Heed this warning. In X, Rhodes takes poetry from the comfortable land of the expected to places it has seldom been. Writing through the detritus of Canada’s colonization and settlement, Rhodes' writes poems to and with Canada's original documents of finding and keeping. He writes a poem to each of the eleven numbered treaties (the Post Confederation Treaties between many of Canada's First Nations and the Queen of England)—he writes to the fonts he finds in Treaty 5, the river he finds in Treaty 6, and the chemicals he finds in Treaty 8. Rhodes' writes poems to and with the Indian Act.

Beyond the treaties, Rhodes writes formal poetry using Indian status registration forms. He writes to the memory of Oka. He writes to the Government of Canada's Apology for the Indian Residential School System. He writes to the procreating beavers he finds in the Royal Charter of the Hudson Bay Company. X culminates in "White Noise," a long poem grown from Canada's collective rants, threats, cries and shouts in response to the Idle No More protests and the hunger strike of Chief Theresa Spence.
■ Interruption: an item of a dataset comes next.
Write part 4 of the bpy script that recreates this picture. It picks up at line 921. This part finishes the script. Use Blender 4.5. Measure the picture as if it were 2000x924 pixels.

Through out the book, Rhodes surprises with what poetry and art can actually do with the seemingly unsalvageable and un-poetic that surrounds us. The design of X is also exhilarating. Not only is the book reversible—it must be read in two directions—but every page bursts with design, interference and thought.

X sings a new national anthem for Canada, an anthem stripped of patriotic fervor that truly sings of the past many would rather forget and the current state of Indigenous/settler race relations in Canada, an anthem fit for "a land held by therefores, herebys and hereinafters."